位置的にいうと東京駅までは約一時間半、その最寄駅までは徒歩8分ほどの土地。広くは無いが、狭くも無い35坪ほどで、1680万円くらいだっただろうか。(無駄にリアルな数字を出してみた)
海が近くて始発駅、お城や温泉が近いといいね、あと平坦なところもいいね。という要望をいちおうクリアしているところだったし、値段も手頃だったので、個人的には乗り気だった。実際に行ってみるとなんで安いんだかわかるもんですね。その土地(7区画くらいある)のお隣にお寺があって、お墓があるんですよ。少し高台なものだから、見上げるようにしてお墓が見える。「あーだから安いのかー、でもまぁ背に腹は変えられないし、いいんじゃないの。」とその時は思ったが、妻は反対。

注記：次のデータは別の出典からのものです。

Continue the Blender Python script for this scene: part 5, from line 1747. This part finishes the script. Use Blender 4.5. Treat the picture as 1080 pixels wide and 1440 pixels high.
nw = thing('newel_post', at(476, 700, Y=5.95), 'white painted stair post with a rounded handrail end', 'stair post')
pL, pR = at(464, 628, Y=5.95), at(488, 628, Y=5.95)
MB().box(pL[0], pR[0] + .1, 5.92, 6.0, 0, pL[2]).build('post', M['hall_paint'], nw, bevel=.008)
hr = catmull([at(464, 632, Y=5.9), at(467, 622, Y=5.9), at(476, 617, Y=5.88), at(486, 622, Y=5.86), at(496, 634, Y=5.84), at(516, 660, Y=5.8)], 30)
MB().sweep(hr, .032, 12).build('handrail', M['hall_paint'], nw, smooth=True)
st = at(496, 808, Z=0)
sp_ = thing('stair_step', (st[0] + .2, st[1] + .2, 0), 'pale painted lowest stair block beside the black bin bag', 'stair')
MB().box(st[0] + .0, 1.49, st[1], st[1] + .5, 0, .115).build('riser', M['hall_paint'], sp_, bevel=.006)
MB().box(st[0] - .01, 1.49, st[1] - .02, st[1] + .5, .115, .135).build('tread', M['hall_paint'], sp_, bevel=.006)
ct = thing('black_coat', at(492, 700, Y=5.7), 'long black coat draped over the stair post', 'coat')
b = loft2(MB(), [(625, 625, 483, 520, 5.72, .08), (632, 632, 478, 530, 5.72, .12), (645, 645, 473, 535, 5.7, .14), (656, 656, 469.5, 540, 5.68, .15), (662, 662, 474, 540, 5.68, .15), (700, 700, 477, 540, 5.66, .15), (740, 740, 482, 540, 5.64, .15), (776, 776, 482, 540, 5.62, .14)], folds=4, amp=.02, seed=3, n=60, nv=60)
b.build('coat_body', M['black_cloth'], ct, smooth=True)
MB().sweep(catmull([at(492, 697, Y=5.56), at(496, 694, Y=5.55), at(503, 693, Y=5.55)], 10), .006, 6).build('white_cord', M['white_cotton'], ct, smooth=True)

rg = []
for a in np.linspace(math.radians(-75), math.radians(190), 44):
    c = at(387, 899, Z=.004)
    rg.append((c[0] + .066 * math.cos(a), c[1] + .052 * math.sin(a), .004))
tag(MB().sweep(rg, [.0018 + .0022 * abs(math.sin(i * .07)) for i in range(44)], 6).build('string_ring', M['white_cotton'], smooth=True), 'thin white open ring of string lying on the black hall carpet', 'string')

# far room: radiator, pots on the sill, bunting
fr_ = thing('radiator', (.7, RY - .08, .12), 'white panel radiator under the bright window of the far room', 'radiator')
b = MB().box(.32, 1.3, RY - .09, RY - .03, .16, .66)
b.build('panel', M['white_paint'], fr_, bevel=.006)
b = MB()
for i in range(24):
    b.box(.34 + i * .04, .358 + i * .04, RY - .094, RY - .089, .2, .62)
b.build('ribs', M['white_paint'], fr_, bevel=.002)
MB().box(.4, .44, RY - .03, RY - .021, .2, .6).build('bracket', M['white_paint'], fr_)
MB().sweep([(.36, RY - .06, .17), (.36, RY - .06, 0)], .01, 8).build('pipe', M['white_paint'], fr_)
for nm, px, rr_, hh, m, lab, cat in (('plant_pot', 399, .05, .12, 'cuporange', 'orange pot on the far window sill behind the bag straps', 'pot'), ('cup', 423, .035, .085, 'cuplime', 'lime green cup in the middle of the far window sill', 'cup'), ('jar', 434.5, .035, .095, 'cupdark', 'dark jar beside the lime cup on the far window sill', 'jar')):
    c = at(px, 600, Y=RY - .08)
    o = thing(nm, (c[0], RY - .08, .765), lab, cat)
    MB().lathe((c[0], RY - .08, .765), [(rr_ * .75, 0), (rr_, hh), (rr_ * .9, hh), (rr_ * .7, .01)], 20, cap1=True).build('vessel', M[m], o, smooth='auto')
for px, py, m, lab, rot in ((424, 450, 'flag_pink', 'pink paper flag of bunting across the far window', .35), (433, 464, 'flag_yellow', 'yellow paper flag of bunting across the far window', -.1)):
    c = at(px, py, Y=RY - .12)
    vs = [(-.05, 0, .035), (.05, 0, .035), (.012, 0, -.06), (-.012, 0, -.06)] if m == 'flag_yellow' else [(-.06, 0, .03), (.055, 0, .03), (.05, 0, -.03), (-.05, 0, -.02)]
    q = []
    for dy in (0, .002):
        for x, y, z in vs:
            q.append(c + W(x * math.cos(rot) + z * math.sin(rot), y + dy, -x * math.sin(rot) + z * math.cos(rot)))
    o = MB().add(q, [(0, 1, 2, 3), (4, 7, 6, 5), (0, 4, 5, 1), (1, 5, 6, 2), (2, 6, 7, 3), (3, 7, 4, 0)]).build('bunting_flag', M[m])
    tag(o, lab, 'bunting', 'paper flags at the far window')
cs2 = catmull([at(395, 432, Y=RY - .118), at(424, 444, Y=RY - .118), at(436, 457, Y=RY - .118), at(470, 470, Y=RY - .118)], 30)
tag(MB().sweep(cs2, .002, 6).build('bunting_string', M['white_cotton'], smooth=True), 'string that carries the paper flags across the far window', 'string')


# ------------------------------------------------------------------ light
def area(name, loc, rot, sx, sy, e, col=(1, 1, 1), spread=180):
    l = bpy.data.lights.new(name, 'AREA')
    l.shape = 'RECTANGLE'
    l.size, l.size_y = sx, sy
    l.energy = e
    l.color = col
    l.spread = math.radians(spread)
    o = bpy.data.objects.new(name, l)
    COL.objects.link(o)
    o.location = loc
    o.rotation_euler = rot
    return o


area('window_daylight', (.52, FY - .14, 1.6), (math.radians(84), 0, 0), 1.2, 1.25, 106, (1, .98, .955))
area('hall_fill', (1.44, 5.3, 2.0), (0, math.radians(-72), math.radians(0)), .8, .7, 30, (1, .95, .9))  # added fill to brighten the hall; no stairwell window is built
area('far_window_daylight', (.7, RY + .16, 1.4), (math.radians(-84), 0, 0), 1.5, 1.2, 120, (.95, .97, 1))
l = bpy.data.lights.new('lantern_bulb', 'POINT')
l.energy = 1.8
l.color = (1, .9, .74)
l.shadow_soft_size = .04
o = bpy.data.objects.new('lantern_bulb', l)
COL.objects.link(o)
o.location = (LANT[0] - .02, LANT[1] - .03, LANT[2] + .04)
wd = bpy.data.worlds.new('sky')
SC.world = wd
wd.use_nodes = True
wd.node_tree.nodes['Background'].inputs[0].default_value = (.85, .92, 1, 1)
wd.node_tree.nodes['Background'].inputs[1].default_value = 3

「墓が見える土地なんて嫌だ」の一点張りである。何か家族で病気や不幸が起こったときに土地のせいだとなるかもしれない、というのはわからなくもないが、1日のほとんどを家で過ごす専業主婦なので、玄関を出たら墓、窓を開けたら墓というのは気分の悪いことなのかもしれない。
いや、これはお墓を悪くいうものではない。だがしかし住宅地の喧騒の中に墓があるほうがどうかしているのだ。ひっそりと静かなところにお墓なんてあるべきであって、人間のエゴのために墓の隣にまで開発の手が及ぶほうがどうかしている。
そういえば、かつて住んでいた実家(いまは取り壊されてマンションが建ってる)の近くの小山の上に忠霊塔というものがあって、それは戦没者の為の供養塔だったのだが、家から思いっきり見えていて、夕暮れ時などは何か異様な気配すらあった。
子供だから無邪気なもので、よく肝試しに行ったものだ。街灯なんてないから、あたりは真っ暗だ。そんな中、塔が青白くそびえたっている…恐ろしい。
そんな過去を思い出し、結局のところその土地はお流れとしたのでした。